> **DATA PROVIDED**

□ □ □ □ □ □ □

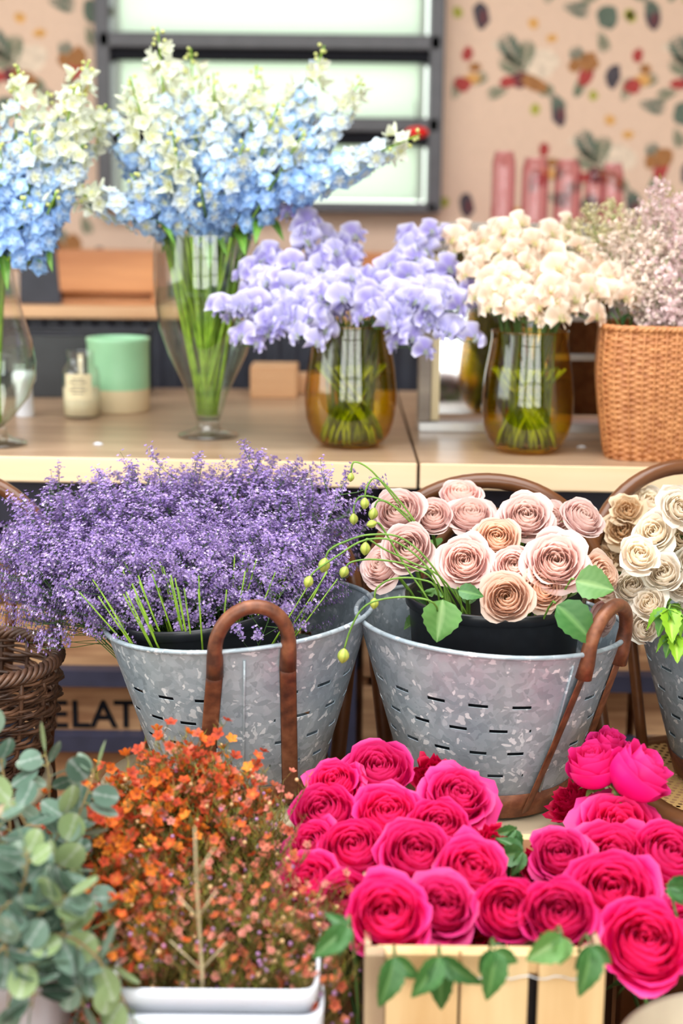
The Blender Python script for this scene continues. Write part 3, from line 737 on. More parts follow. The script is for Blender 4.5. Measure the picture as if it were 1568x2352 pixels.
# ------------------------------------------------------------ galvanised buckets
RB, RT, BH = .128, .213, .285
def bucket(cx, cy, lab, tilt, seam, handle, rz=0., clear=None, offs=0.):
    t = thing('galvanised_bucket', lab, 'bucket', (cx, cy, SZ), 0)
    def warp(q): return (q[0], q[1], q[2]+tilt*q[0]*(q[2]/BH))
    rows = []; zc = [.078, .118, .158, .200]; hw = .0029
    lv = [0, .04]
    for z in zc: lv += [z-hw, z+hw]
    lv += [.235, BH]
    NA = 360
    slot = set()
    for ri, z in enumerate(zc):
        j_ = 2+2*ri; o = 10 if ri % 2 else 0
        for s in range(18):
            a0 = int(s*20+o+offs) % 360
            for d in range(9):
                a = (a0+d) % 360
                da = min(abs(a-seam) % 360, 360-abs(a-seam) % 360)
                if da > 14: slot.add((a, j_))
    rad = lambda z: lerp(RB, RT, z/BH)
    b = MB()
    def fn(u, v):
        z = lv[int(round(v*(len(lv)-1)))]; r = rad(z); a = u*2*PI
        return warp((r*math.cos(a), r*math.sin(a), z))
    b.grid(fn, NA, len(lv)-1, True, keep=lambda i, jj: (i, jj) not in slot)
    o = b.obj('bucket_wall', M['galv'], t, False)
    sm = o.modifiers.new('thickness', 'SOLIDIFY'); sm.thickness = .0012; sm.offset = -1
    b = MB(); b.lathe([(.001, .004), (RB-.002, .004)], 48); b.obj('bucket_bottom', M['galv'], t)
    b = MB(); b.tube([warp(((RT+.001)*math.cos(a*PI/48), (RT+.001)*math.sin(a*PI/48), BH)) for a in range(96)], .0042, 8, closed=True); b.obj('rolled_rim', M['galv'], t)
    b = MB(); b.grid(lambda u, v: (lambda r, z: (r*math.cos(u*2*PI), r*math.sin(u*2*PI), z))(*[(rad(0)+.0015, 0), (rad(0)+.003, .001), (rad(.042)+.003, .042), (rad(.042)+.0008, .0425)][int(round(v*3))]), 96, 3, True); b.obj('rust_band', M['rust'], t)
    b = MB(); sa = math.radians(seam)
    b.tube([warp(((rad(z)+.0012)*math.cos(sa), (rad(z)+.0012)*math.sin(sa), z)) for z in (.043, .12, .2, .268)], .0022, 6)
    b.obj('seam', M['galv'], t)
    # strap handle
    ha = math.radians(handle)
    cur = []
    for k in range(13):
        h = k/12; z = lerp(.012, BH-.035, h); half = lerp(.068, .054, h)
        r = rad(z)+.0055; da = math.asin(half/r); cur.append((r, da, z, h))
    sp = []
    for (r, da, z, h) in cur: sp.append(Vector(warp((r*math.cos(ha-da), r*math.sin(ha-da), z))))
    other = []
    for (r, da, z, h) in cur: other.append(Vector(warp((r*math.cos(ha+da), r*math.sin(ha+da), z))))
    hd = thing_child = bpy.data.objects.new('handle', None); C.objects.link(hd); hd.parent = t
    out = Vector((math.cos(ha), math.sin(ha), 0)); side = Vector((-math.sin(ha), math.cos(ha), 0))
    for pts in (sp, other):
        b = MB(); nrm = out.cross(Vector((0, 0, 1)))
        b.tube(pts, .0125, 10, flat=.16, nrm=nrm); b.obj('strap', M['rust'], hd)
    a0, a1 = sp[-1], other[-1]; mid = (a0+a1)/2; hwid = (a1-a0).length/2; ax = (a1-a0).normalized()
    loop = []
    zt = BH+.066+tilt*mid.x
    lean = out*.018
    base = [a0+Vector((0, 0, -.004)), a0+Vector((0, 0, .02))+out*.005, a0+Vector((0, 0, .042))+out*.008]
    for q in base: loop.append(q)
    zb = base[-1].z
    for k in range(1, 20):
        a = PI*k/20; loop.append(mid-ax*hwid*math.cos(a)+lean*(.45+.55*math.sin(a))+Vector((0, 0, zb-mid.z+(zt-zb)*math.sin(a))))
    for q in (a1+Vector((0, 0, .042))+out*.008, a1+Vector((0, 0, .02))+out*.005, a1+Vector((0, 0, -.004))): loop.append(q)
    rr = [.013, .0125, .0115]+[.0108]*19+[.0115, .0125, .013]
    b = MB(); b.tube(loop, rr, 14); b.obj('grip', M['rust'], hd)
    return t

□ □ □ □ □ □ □

> **REQUIRED TASK**
Leaving the pictures aside, transcribe the entire listing exactly.

> **PROBLEM SOLUTION**
The Blender Python script for this scene continues. Write part 3, from line 737 on. More parts follow. The script is for Blender 4.5. Measure the picture as if it were 1568x2352 pixels.
# ------------------------------------------------------------ galvanised buckets
RB, RT, BH = .128, .213, .285
def bucket(cx, cy, lab, tilt, seam, handle, rz=0., clear=None, offs=0.):
    t = thing('galvanised_bucket', lab, 'bucket', (cx, cy, SZ), 0)
    def warp(q): return (q[0], q[1], q[2]+tilt*q[0]*(q[2]/BH))
    rows = []; zc = [.078, .118, .158, .200]; hw = .0029
    lv = [0, .04]
    for z in zc: lv += [z-hw, z+hw]
    lv += [.235, BH]
    NA = 360
    slot = set()
    for ri, z in enumerate(zc):
        j_ = 2+2*ri; o = 10 if ri % 2 else 0
        for s in range(18):
            a0 = int(s*20+o+offs) % 360
            for d in range(9):
                a = (a0+d) % 360
                da = min(abs(a-seam) % 360, 360-abs(a-seam) % 360)
                if da > 14: slot.add((a, j_))
    rad = lambda z: lerp(RB, RT, z/BH)
    b = MB()
    def fn(u, v):
        z = lv[int(round(v*(len(lv)-1)))]; r = rad(z); a = u*2*PI
        return warp((r*math.cos(a), r*math.sin(a), z))
    b.grid(fn, NA, len(lv)-1, True, keep=lambda i, jj: (i, jj) not in slot)
    o = b.obj('bucket_wall', M['galv'], t, False)
    sm = o.modifiers.new('thickness', 'SOLIDIFY'); sm.thickness = .0012; sm.offset = -1
    b = MB(); b.lathe([(.001, .004), (RB-.002, .004)], 48); b.obj('bucket_bottom', M['galv'], t)
    b = MB(); b.tube([warp(((RT+.001)*math.cos(a*PI/48), (RT+.001)*math.sin(a*PI/48), BH)) for a in range(96)], .0042, 8, closed=True); b.obj('rolled_rim', M['galv'], t)
    b = MB(); b.grid(lambda u, v: (lambda r, z: (r*math.cos(u*2*PI), r*math.sin(u*2*PI), z))(*[(rad(0)+.0015, 0), (rad(0)+.003, .001), (rad(.042)+.003, .042), (rad(.042)+.0008, .0425)][int(round(v*3))]), 96, 3, True); b.obj('rust_band', M['rust'], t)
    b = MB(); sa = math.radians(seam)
    b.tube([warp(((rad(z)+.0012)*math.cos(sa), (rad(z)+.0012)*math.sin(sa), z)) for z in (.043, .12, .2, .268)], .0022, 6)
    b.obj('seam', M['galv'], t)
    # strap handle
    ha = math.radians(handle)
    cur = []
    for k in range(13):
        h = k/12; z = lerp(.012, BH-.035, h); half = lerp(.068, .054, h)
        r = rad(z)+.0055; da = math.asin(half/r); cur.append((r, da, z, h))
    sp = []
    for (r, da, z, h) in cur: sp.append(Vector(warp((r*math.cos(ha-da), r*math.sin(ha-da), z))))
    other = []
    for (r, da, z, h) in cur: other.append(Vector(warp((r*math.cos(ha+da), r*math.sin(ha+da), z))))
    hd = thing_child = bpy.data.objects.new('handle', None); C.objects.link(hd); hd.parent = t
    out = Vector((math.cos(ha), math.sin(ha), 0)); side = Vector((-math.sin(ha), math.cos(ha), 0))
    for pts in (sp, other):
        b = MB(); nrm = out.cross(Vector((0, 0, 1)))
        b.tube(pts, .0125, 10, flat=.16, nrm=nrm); b.obj('strap', M['rust'], hd)
    a0, a1 = sp[-1], other[-1]; mid = (a0+a1)/2; hwid = (a1-a0).length/2; ax = (a1-a0).normalized()
    loop = []
    zt = BH+.066+tilt*mid.x
    lean = out*.018
    base = [a0+Vector((0, 0, -.004)), a0+Vector((0, 0, .02))+out*.005, a0+Vector((0, 0, .042))+out*.008]
    for q in base: loop.append(q)
    zb = base[-1].z
    for k in range(1, 20):
        a = PI*k/20; loop.append(mid-ax*hwid*math.cos(a)+lean*(.45+.55*math.sin(a))+Vector((0, 0, zb-mid.z+(zt-zb)*math.sin(a))))
    for q in (a1+Vector((0, 0, .042))+out*.008, a1+Vector((0, 0, .02))+out*.005, a1+Vector((0, 0, -.004))): loop.append(q)
    rr = [.013, .0125, .0115]+[.0108]*19+[.0115, .0125, .013]
    b = MB(); b.tube(loop, rr, 14); b.obj('grip', M['rust'], hd)
    return t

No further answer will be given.